Monday, May 21, 2007

Calling Jimmy Carter!

Friend and member Dr. John Horner has provided this concerning the May 20 vote:

The plebiscite at Grace CANA on May 20-26 to secede from the Episcopal Church raises a number of procedural issues that should be resolved before any fair-minded person could consider it legitimate. Regardless of whether the vote is illegal, as the Diocese of Colorado maintains, what are the procedures in place to insure that the vote itself will be valid?

Will the voting be anonymous? If parishioners are asked to place their names on ballots, will there be a reprisal against those who vote against the secession? What of those who choose not to vote? Even if the vote is anonymous a record of a parishioner’s participation in the vote will likely be kept. Will their non-participation as recorded in the census be taken as opposition to the secession by Armstrong and the vestry?

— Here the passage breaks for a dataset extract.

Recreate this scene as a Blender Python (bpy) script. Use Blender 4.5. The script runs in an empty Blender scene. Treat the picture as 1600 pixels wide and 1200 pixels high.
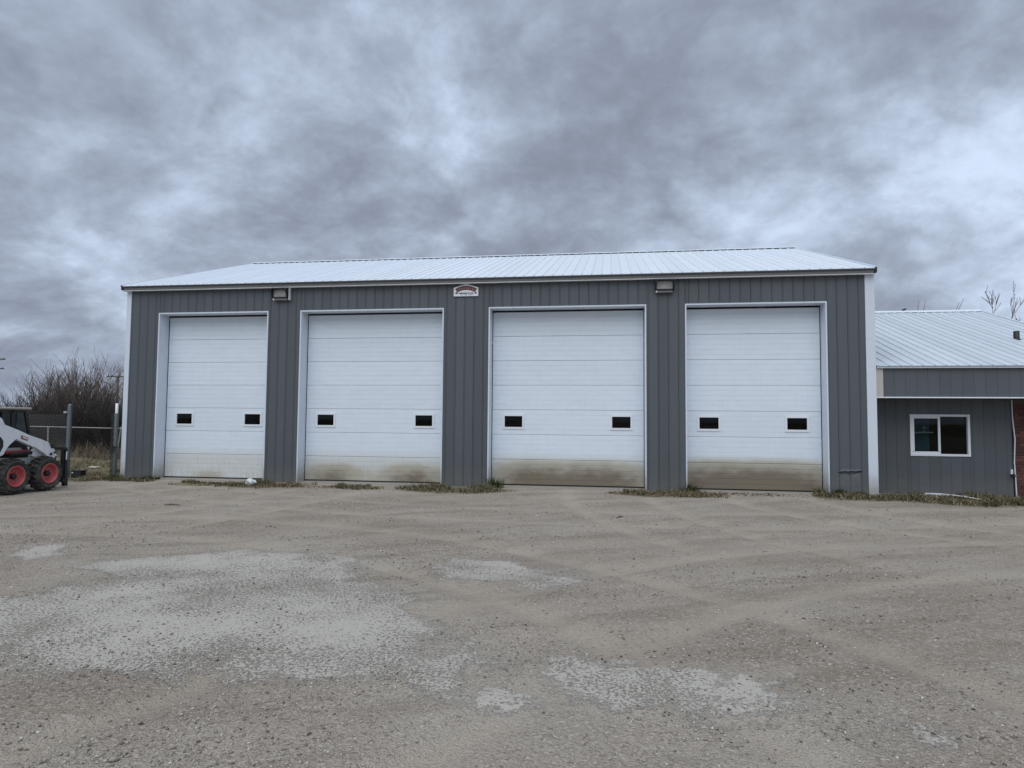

Who will do the counting? The County’s Clerk and Recorder has been slated to do the counting. But he was part of the vestry that voted to secede from the ECUSA and as such is not an unbiased observer in this process. Regardless of his credentials and his trustworthiness, he cannot be at Grace CANA for the entire week of May 20-26 to register every vote. Both Armstrong and the vestry have already stated that they will leave the church regardless of the outcome. Can either be reasonably considered impartial officials in this process?

Who gets to vote? As was demonstrated in the south before the Voting Rights Act, if you can control who votes, you can determine the outcome of any election. Grace CANA has stated that any member in “good standing may vote.” But who decides who is in good standing? Armstrong in a recent “Grace Tidings” stated that he believed “a real pruning of our parish had become necessary.” As recently as this March, members of the vestry were telling certain members of the parish that they were “no longer welcome at Grace.”—cleansing the parish before the vote to secede. Will there be any additional cleansing of the voter list before the upcoming vote?

How big of a count will be necessary in order for the vote to be considered valid? A plebiscite is a poll of all of the electorate. In the recent past Armstrong has claimed that Grace and St. Stephens is 1500 plus. Does that mean that all 1500 plus congregants must vote? Does that mean that the vestry needs a majority of 750 plus voting for the proposal? What would it mean if such a majority did vote for secession? Are the non-votes counted for the proposal or against it?

The legitimacy of an election process is essential for the governed to be willingly lead. For instance, the recent election in Nigeria was marred by ballot box stuffing and voter intimidation and the outcome of that election threatens to throw Nigeria into civil war. Will the vote at Grace CANA follow the Nigerian model? Or would Don Armstrong and the secessionist vestry employ independent election monitors to insure a valid result?

In the end, one might as well ask, what does it all mean? The reportage coming out of Grace CANA is that the vote is about whether some portion of the congregants will follow Armstrong and the vestry into CANA, taking the church property with them. But the property is under legal dispute and Armstrong himself is under a cloud of suspicion for illegal financial management of the church, and so the vote at Grace is most likely simply moot.